Stop your sobbing
This one was supposed to be all about sex …
Maybe not. Maestro returned from his date with Chelsea all gushy and happy, telling me stories about kissing her in the parking lot and I tried to make light if it. Laughing it off and joking that I’m envious about him having a good first date. But it upset me. And I’m confused.
This is where I get frustrated with Maestro. He can’t put himself in my shoes, so the conversation went in unsatisfying circles. We say we want to play with couples but we only play with women, that he dates first. Is that a big deal? We agreed moving forward it’s going to change and we don’t date solo anymore. It was a big deal to me last night, but of course I had to throw in other issues to obfuscate. Maybe because it was two nights in a row – solo with Jolene and then solo with Chelsea. Both later than planned nights.

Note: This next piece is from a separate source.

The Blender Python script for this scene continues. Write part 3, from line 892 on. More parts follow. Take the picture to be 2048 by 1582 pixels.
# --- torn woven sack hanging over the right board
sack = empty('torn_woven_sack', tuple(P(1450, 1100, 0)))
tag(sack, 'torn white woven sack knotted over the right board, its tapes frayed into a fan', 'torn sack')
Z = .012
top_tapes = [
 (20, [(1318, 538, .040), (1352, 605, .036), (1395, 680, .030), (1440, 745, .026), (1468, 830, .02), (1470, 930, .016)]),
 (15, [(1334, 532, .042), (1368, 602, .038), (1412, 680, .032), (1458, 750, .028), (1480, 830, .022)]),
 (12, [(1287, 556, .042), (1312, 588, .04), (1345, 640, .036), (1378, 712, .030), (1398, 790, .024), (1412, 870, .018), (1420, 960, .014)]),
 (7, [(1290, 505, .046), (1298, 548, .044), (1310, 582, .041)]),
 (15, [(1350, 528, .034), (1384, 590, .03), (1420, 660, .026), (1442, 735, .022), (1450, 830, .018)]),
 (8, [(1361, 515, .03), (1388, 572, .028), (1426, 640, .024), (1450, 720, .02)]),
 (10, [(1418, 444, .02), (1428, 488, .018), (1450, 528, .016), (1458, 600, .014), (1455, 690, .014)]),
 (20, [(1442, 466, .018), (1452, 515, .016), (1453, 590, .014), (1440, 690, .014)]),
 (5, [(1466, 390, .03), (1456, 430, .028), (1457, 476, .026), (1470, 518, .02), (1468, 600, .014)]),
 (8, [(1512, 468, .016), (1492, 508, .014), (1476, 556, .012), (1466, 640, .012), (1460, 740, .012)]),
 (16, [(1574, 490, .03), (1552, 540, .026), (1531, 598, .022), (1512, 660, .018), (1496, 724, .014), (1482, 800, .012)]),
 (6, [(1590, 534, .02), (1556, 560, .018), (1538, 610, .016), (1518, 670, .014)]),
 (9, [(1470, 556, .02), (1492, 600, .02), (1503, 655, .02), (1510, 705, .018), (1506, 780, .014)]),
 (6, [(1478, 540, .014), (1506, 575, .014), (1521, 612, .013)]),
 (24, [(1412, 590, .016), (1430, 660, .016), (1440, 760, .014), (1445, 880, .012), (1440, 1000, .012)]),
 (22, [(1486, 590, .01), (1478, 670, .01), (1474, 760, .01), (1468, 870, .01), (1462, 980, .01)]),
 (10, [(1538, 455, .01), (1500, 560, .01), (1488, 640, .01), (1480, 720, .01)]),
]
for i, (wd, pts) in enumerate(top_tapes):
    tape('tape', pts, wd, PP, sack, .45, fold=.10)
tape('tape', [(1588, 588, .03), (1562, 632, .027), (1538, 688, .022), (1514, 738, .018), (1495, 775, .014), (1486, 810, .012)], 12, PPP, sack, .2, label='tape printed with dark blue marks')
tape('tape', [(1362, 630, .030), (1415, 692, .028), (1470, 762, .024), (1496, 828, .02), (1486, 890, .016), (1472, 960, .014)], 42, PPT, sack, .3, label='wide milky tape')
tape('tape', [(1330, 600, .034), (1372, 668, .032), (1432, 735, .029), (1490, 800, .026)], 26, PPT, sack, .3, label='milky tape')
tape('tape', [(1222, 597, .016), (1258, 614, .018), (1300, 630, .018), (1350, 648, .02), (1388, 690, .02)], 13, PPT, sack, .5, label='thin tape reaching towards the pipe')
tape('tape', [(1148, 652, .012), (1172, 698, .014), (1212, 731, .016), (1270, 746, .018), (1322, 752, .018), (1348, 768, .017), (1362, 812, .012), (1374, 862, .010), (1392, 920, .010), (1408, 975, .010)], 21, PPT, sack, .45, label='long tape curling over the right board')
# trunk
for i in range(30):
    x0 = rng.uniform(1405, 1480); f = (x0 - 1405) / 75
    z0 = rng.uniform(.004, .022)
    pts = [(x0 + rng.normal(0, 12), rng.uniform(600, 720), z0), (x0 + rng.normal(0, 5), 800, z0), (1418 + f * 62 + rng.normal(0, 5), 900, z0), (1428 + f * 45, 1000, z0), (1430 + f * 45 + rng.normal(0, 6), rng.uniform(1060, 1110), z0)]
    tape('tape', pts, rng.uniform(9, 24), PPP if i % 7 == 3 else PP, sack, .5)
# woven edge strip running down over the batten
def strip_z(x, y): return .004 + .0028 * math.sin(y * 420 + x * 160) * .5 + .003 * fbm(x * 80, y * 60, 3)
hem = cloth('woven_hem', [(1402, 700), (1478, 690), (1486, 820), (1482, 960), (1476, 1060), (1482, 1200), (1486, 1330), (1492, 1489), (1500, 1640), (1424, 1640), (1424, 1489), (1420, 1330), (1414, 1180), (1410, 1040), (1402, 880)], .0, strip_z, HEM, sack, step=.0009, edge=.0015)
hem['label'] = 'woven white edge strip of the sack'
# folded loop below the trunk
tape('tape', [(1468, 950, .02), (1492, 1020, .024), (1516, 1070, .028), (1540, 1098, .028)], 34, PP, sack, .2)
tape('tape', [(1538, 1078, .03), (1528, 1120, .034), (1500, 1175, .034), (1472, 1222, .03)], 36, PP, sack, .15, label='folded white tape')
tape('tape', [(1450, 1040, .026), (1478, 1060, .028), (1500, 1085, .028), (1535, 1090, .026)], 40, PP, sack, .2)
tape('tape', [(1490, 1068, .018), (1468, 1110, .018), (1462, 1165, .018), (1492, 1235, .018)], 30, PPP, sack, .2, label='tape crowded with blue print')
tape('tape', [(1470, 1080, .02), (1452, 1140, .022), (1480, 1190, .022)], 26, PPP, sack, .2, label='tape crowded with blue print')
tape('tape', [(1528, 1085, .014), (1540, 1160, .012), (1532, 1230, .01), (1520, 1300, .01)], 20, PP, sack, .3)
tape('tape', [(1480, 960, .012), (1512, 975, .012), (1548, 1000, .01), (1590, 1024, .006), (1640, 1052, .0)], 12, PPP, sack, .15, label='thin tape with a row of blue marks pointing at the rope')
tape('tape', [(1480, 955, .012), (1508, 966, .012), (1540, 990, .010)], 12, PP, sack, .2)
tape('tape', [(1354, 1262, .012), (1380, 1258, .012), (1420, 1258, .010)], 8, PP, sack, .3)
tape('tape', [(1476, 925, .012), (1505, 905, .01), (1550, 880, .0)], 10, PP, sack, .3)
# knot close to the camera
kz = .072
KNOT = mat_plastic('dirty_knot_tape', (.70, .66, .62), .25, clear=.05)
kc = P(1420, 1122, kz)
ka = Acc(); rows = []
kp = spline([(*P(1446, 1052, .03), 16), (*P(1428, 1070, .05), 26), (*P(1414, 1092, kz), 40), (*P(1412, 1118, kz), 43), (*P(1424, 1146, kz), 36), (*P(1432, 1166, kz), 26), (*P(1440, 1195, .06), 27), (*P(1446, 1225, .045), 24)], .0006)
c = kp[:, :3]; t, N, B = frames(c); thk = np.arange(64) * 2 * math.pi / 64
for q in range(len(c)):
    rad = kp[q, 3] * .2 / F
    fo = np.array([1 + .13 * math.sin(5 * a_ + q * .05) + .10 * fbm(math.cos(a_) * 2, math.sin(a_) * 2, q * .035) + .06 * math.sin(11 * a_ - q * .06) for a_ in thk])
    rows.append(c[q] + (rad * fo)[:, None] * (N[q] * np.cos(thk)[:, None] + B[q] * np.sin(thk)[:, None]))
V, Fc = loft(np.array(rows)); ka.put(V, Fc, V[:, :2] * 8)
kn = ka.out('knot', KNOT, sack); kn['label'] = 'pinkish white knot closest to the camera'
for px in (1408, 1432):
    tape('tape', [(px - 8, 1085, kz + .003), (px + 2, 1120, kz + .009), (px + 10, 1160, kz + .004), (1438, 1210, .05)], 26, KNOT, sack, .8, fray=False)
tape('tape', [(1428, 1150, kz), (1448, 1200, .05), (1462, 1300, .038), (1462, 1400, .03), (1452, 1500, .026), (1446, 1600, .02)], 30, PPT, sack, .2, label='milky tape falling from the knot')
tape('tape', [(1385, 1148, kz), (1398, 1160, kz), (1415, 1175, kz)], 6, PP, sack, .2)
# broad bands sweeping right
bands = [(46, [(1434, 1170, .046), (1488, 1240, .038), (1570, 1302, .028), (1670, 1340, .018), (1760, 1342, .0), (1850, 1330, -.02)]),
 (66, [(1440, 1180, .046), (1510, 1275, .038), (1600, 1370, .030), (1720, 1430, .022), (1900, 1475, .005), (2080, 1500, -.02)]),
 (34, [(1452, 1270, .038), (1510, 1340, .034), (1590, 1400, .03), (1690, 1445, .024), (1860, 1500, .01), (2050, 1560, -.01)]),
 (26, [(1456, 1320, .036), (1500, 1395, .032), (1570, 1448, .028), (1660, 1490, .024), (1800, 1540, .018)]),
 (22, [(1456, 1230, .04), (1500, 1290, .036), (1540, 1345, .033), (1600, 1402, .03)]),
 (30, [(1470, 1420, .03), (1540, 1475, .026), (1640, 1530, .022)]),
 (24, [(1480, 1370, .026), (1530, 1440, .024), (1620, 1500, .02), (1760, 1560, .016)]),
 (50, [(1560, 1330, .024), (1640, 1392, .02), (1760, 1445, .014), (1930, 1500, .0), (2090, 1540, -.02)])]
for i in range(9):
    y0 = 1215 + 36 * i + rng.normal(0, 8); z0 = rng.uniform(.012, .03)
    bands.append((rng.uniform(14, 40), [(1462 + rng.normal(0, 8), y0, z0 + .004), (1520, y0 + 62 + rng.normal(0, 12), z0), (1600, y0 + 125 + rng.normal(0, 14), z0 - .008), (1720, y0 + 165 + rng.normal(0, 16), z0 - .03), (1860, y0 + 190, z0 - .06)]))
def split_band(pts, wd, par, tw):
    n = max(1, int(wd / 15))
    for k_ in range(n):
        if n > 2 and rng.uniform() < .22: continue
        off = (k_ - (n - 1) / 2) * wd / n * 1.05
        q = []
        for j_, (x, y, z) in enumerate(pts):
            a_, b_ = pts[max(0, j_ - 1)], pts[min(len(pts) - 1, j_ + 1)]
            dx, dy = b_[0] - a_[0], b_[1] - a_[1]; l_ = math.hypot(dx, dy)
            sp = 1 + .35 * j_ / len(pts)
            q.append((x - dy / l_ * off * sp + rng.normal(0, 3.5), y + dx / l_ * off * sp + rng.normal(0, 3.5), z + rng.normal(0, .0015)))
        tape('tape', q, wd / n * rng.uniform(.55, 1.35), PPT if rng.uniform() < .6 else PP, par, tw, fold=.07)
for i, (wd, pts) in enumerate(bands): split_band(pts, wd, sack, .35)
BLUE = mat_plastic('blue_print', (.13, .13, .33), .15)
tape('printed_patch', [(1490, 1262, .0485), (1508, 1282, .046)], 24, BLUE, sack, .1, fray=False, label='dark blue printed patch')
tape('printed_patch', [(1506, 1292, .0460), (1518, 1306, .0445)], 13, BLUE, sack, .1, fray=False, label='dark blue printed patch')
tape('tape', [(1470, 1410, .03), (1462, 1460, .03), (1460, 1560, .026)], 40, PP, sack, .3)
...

I thought about leaving just to experience the fun of being single. And I still have doubts about being in an open relationship. Sometimes I wish he hadn’t told me he’d break my heart because deep down I’m just waiting for it to happen. Is this it? Is this the incident? Is she the one? Is it a she? What is it?
I hope this is hormones talking, or maybe another morning without enough sleep, because more times than not I do love him. Just not as much now, unfortunately. I just feel hurt.
So the sex … I turned my brain off last night long enough to enjoy a really good cum. So Chelsea got to flirt with Maestro and I got the orgasm, the goodnight and good morning.
My life is good right now. But a caution for women! Know what you’re getting into in an open relationship before consenting to one. It’s not for everyone. And I’m still figuring out if it’s for me.
So I’ve gotta deal with it. I need to, in the words of Chrissie Hynde, stop your sobbing.